A KHAWAGA'S TALE: A cup of hot chocolate

Peter A. Carrigan
5 Min Read

LE REVAND, France: In one’s chalet you discover the perfect recipe for hot chocolate as the lighting cracks across the mountain tops. A culinary holiday, afternoons spent seasoning Thai green chicken curry and baking bread, is not a bad way to unwind over the summer.

Baking the bread, I admit, hasn’t been a success, as the French don’t believe in self-raising flour and I am not too sure about yeast.

Anyhow, I can buy scrumptious baguettes in the next village and a copy of yesterday’s London Times. But yesterday could just as easily be today, as there is only sunrise and sun set in the mountains, giving you ample time to tinker with the hot chocolate.

It is the food in France, it just tastes so good. With baby Max in bed at seven, all meals have been prepared in the chalet. I am no chef, but in France I am a little cordon bleu, if I must say so myself.

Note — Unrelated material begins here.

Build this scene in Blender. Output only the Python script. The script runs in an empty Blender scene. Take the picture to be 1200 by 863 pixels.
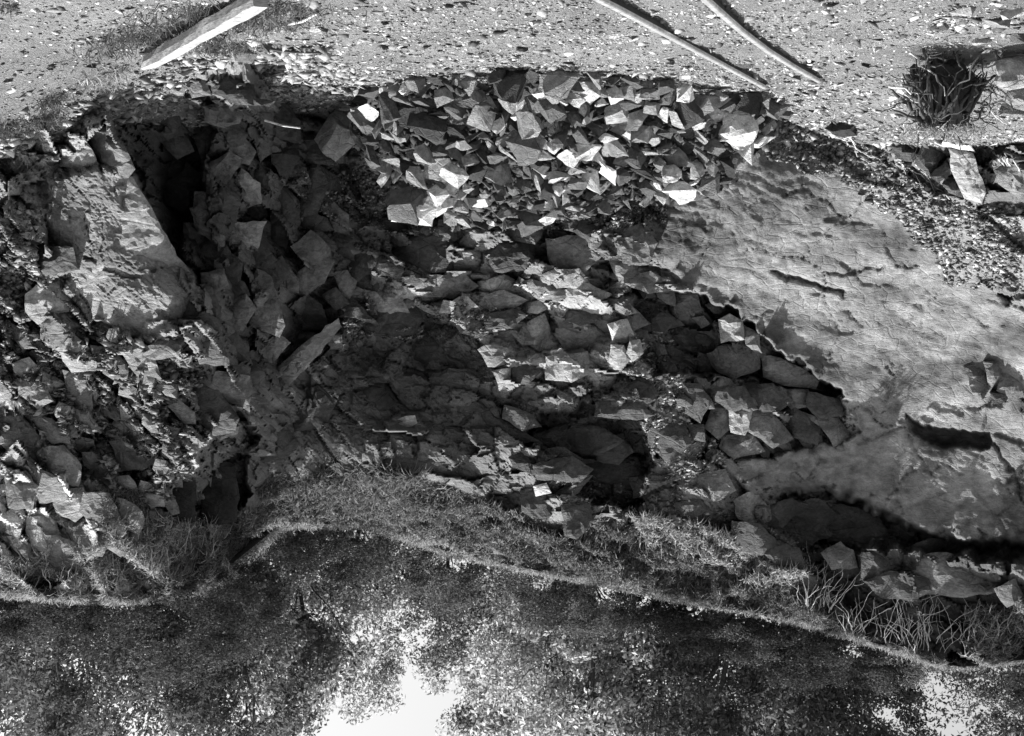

I’ve been turning out roasted pork chops in teriyaki sauce, beef casseroles splashed with red wine, grilled Savoie sausages and garlic mashed potatoes and of course that Thai chicken green curry just kept turning up as the plat du jour.

After three weeks, I’ll miss the chalet, but the party, baby Max and the luggage roll on.

What is it about holiday luggage? Apart from Max’s buggy, car seat, collapsible bed, laptop and camera, the family has packed all their clothes in one medium sized suitcase. But still we have brought too much.

Collecting all the T-shirts, jackets, jeans and shorts from the chalet’s draws, I put to one side all those items which were not used. Half of what we packed has still to be worn. The family must again adhere to that old adage; pack what you need for a trip, then half it.

With the family motto – live, love and dance – and the little Citroen three diesel packed with the dirty washing, a giant wheel of homemade cheese and a half bottle of cognac, the only destination was a rock ‘n roll festival.

So it was we rolled into Nyon, down the lake from Geneva, Switzerland, where we have friends and tickets for the 33rd Paleo Rock Festival.

Amongst the headliners at Paleo last week have been The Hives, Ben Harper, Mika, Manu Chao and Massive Attack. But for us, it is a one night stand and we’ll be losing our religion with R.E.M. amongst other acts on one of the six stages.

I’ll let you know next week how the middle aged poets and rock royalty performed and how their much hyped album, “Accelerate, sounded live, because the recorded version doesn’t exactly sink its claws into me.

If there are any middle aged rockers reading this and you fancy a festival, then Paleo is the one for you. In the past I have spent six consecutive nights on site and the organization of the camping, the food concessions and the lavatories all run with Swiss precision.

Forget Britain’s muddy Glastonbury or the Danes’ Roskilde; leave those for the kids. The Swiss have the big artists too, plus a world music stage, which this year is occupied by Brazilians.

There is excellent Thai chicken green curry, amongst other tasty delights, fields of sun flowers and the sunny Lake Geneva micro-climate. It is very much a family affair, with afternoons filled with water fights, games and art. There is a teenage stage, thousands of volunteers and a mellow vibe.

Three weeks ago I was dinning in a Paris apartment with the French Foreign Minister’s press secretary and the Middle East correspondent for London’s Financial Times and we discussed Sarkozy, his Mediterranean Union and all the heady issues of the day.

Of course, for the most part, life moves forward, bypassing those headline grabbing initiatives and groundbreaking policies. I’ll be back in the real world soon enough reading today’s newspaper instead of yesterday’s edition, though if I had one wish, it would be tomorrow’s newspaper today on my door step.

In the meantime, I am just dissolving two teaspoons of chocolate and cocoa in five millilitres of boiling water, adding two sugar cubes, 50 percent milk and 50 percent cream. Heat, but do not boil and serve in a bowl.